Isu stagnasi organisasi di kalangan Gerakan Mahasiswa Nasional Indonesia (GMNI) menjadi perhatian serius sejumlah Dewan Pimpinan Cabang (DPC) dari berbagai daerah. Keadaan ini tidak hanya mengganggu dinamika internal, tetapi juga mempengaruhi arah ideologi yang diusung organisasi. Dengan kata lain, situasi ini menantang eksistensi dan relevansi GMNI di tengah benang kusut konflik yang berkepanjangan.
Dalam konteks ini, perlu dipahami bahwa GMNI tidak semata-mata merupakan organisasi mahasiswa, melainkan juga memiliki tanggung jawab moral dan intelektual untuk memberikan suara bagi kepentingan rakyat.
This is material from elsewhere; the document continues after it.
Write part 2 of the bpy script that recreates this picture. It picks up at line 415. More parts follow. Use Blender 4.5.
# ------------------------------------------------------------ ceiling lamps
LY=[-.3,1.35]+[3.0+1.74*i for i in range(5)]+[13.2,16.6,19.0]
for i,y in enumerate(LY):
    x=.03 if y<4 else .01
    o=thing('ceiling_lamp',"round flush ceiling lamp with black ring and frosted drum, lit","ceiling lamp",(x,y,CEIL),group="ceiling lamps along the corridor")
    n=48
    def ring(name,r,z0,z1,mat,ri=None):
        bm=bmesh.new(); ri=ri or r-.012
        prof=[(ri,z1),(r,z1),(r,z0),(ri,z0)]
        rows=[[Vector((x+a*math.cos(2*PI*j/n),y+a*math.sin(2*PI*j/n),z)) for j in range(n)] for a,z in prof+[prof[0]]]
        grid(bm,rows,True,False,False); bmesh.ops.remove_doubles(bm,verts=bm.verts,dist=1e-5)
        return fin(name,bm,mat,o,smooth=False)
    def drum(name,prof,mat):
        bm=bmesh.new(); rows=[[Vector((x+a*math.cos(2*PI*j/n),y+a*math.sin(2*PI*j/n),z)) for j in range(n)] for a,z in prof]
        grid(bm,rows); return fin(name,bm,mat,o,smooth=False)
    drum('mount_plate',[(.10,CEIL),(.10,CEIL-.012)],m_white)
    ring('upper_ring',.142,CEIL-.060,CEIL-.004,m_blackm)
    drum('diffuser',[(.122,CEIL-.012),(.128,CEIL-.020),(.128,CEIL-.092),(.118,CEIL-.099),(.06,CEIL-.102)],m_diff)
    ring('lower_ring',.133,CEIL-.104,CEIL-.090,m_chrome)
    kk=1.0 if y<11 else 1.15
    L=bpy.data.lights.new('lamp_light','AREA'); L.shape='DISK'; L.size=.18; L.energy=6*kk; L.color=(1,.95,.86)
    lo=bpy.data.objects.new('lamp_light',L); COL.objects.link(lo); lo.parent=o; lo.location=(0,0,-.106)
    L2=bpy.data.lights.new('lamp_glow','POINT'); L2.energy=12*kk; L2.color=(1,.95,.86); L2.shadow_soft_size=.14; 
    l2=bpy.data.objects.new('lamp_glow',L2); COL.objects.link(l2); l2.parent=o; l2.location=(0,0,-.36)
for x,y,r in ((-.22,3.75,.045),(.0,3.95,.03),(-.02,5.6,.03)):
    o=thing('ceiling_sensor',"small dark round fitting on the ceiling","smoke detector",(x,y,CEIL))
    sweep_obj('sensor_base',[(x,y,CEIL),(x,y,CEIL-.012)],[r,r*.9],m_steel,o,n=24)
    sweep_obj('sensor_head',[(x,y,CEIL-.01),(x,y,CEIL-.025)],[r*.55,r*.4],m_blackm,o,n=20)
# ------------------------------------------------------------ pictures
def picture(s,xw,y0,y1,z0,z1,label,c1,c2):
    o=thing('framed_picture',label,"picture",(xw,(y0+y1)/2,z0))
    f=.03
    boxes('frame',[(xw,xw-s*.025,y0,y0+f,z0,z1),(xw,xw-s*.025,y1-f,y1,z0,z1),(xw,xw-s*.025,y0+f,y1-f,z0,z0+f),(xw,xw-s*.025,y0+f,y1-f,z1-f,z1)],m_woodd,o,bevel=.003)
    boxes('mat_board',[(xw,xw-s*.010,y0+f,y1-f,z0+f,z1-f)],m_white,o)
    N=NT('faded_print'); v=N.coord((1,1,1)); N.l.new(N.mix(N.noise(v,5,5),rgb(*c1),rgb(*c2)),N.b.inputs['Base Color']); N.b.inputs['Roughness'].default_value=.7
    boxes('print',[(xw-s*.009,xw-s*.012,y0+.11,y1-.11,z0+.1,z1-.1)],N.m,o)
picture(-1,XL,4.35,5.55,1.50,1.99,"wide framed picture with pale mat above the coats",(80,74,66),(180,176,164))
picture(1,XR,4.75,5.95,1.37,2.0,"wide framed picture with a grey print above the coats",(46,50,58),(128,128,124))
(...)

Pertanyaannya adalah: Sejauh mana organisasi ini dapat menjalankan perannya dengan efektif di tengah permasalahan internal yang ada?
Pentingnya Mendamaikan Internal Dalam GMNI
GMNI, yang berakar dari semangat Marhaenisme, seharusnya menjadi wadah yang sehat untuk kader-kader muda dalam berkontribusi terhadap masyarakat. Namun, sejak Kongres XXI di Ambon pada 2019, ketegangan antara dua kepengurusan DPP telah menciptakan kebuntuan yang berlarut-larut. Data menunjukkan bahwa sudah lebih dari lima tahun konflik ini berlangsung, mengorbankan tidak hanya waktu tetapi juga potensi kaderisasi yang seharusnya menjadi tujuan utama organisasi.
Di tingkat daerah, dampaknya sangat nyata. Para kader merasa kehilangan arah. Nilai-nilai ideologis yang seharusnya menjadi fondasi GMNI kini mulai pudar, digantikan oleh orientasi pragmatis yang tidak jelas. Jika tidak segera ditangani, kondisi ini bisa menimbulkan ketidakpuasan di kalangan kader, bahkan dapat mendorong mereka untuk mencari alternatif lain di luar GMNI. Ini tentu bukan yang diharapkan oleh pendiri organisasi ini.
Strategi untuk Mengatasi Stagnasi dan Memperkuat GMNI
Melihat situasi yang mengkhawatirkan ini, sejumlah DPC mengusulkan beberapa langkah strategis untuk meredakan konflik dan memulihkan keutuhan organisasi. Dua tuntutan utama yang diajukan adalah pembentukan Badan Penyelamat Organisasi (BPO) dan konsolidasi nasional. BPO diharapkan menjadi struktur transisi yang dapat merangkul semua elemen dalam GMNI. Dengan pendekatan yang lebih inklusif, diharapkan bisa tercipta kembali semangat kolektif yang hilang akibat konflik internal.
Selain itu, konsolidasi nasional dapat menjadi ajang untuk mempertemukan semua DPC dan DPD se-Indonesia dalam Kongres Persatuan. Forum ini harus bersifat terbuka, demokratis, dan ideologis, menjaga agar seluruh keputusan tidak berpihak kepada salah satu faksi. Melalui langkah-langkah ini, diharapkan bisa terjalin kerjasama yang lebih solid antar pengurus organisasi, sekaligus mengembalikan kepercayaan kader terhadap GMNI.
Akhir kata, para DPC juga menyerukan agar setiap kader tidak bergantung pada penyelesaian dari pucuk pimpinan yang ada, tetapi harus mengambil inisiatif sendiri. Kesadaran kolektif di tingkat cabang dan daerah sangat penting dalam proses pemulihan ini. Dengan membangun kembali GMNI dari akar rumput, para kader diharapkan dapat memainkan peran aktif dalam pergerakan sosial demi mewujudkan cita-cita sosialisme yang diinginkan. Penguatan di tingkat basis ini akan menjadi fondasi yang solid untuk menghadapi tantangan di masa mendatang.